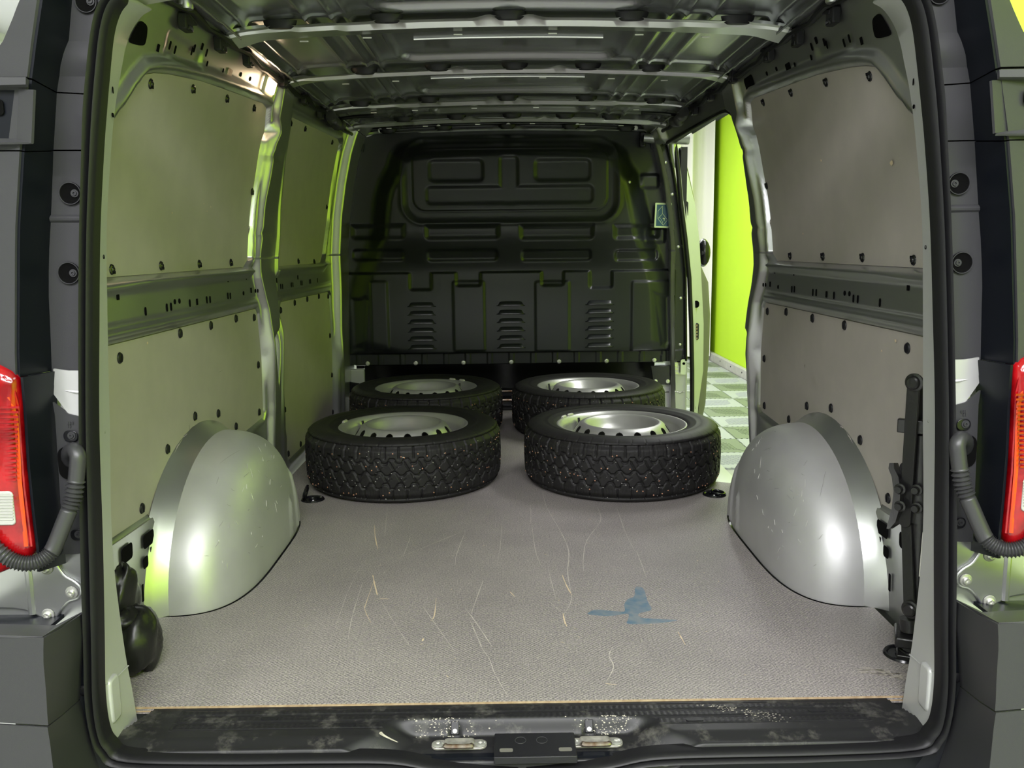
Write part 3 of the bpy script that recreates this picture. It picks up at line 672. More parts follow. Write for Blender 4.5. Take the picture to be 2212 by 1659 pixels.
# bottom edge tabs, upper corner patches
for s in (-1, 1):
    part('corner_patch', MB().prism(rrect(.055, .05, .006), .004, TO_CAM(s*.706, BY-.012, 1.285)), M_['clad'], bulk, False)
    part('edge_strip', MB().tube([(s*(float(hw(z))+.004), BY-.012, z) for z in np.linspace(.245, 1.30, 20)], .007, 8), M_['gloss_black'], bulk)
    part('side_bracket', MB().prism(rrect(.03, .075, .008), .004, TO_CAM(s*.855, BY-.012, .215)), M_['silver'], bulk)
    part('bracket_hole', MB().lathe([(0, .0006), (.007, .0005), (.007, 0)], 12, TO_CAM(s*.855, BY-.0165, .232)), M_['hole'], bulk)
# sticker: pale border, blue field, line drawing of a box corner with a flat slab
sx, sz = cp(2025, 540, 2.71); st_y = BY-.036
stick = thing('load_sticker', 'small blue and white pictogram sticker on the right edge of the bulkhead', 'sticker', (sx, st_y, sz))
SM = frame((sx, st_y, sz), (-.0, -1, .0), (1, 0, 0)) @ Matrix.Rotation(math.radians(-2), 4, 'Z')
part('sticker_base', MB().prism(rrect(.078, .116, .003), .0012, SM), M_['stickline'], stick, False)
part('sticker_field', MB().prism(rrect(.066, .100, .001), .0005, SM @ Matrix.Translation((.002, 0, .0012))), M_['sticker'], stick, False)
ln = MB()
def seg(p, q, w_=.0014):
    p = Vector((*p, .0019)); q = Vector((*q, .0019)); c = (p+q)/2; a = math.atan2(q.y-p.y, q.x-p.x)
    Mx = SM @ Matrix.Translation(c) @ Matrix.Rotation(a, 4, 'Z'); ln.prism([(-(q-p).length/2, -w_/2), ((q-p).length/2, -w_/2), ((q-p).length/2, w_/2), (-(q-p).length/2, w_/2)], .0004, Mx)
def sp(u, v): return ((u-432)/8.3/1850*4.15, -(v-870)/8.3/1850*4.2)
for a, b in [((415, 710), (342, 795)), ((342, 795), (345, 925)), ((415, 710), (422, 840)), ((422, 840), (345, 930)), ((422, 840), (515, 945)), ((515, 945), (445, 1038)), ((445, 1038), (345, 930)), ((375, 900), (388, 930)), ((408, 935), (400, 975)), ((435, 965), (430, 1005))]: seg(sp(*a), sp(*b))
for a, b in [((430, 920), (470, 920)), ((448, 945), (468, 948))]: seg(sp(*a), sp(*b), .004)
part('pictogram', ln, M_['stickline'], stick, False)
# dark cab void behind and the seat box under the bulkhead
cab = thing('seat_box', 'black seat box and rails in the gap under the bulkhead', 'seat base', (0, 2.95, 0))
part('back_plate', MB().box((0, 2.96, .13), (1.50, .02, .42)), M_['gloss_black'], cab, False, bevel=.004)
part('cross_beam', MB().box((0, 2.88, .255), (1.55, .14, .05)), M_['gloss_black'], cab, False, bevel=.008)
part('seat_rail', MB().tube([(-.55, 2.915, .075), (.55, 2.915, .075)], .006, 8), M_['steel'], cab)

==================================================

*WORK TO COMPLETE*:
Retype the data above exactly; pictures are not part of the copy.

*EXERCISE OUTPUT*:
Write part 3 of the bpy script that recreates this picture. It picks up at line 672. More parts follow. Write for Blender 4.5. Take the picture to be 2212 by 1659 pixels.
# bottom edge tabs, upper corner patches
for s in (-1, 1):
    part('corner_patch', MB().prism(rrect(.055, .05, .006), .004, TO_CAM(s*.706, BY-.012, 1.285)), M_['clad'], bulk, False)
    part('edge_strip', MB().tube([(s*(float(hw(z))+.004), BY-.012, z) for z in np.linspace(.245, 1.30, 20)], .007, 8), M_['gloss_black'], bulk)
    part('side_bracket', MB().prism(rrect(.03, .075, .008), .004, TO_CAM(s*.855, BY-.012, .215)), M_['silver'], bulk)
    part('bracket_hole', MB().lathe([(0, .0006), (.007, .0005), (.007, 0)], 12, TO_CAM(s*.855, BY-.0165, .232)), M_['hole'], bulk)
# sticker: pale border, blue field, line drawing of a box corner with a flat slab
sx, sz = cp(2025, 540, 2.71); st_y = BY-.036
stick = thing('load_sticker', 'small blue and white pictogram sticker on the right edge of the bulkhead', 'sticker', (sx, st_y, sz))
SM = frame((sx, st_y, sz), (-.0, -1, .0), (1, 0, 0)) @ Matrix.Rotation(math.radians(-2), 4, 'Z')
part('sticker_base', MB().prism(rrect(.078, .116, .003), .0012, SM), M_['stickline'], stick, False)
part('sticker_field', MB().prism(rrect(.066, .100, .001), .0005, SM @ Matrix.Translation((.002, 0, .0012))), M_['sticker'], stick, False)
ln = MB()
def seg(p, q, w_=.0014):
    p = Vector((*p, .0019)); q = Vector((*q, .0019)); c = (p+q)/2; a = math.atan2(q.y-p.y, q.x-p.x)
    Mx = SM @ Matrix.Translation(c) @ Matrix.Rotation(a, 4, 'Z'); ln.prism([(-(q-p).length/2, -w_/2), ((q-p).length/2, -w_/2), ((q-p).length/2, w_/2), (-(q-p).length/2, w_/2)], .0004, Mx)
def sp(u, v): return ((u-432)/8.3/1850*4.15, -(v-870)/8.3/1850*4.2)
for a, b in [((415, 710), (342, 795)), ((342, 795), (345, 925)), ((415, 710), (422, 840)), ((422, 840), (345, 930)), ((422, 840), (515, 945)), ((515, 945), (445, 1038)), ((445, 1038), (345, 930)), ((375, 900), (388, 930)), ((408, 935), (400, 975)), ((435, 965), (430, 1005))]: seg(sp(*a), sp(*b))
for a, b in [((430, 920), (470, 920)), ((448, 945), (468, 948))]: seg(sp(*a), sp(*b), .004)
part('pictogram', ln, M_['stickline'], stick, False)
# dark cab void behind and the seat box under the bulkhead
cab = thing('seat_box', 'black seat box and rails in the gap under the bulkhead', 'seat base', (0, 2.95, 0))
part('back_plate', MB().box((0, 2.96, .13), (1.50, .02, .42)), M_['gloss_black'], cab, False, bevel=.004)
part('cross_beam', MB().box((0, 2.88, .255), (1.55, .14, .05)), M_['gloss_black'], cab, False, bevel=.008)
part('seat_rail', MB().tube([(-.55, 2.915, .075), (.55, 2.915, .075)], .006, 8), M_['steel'], cab)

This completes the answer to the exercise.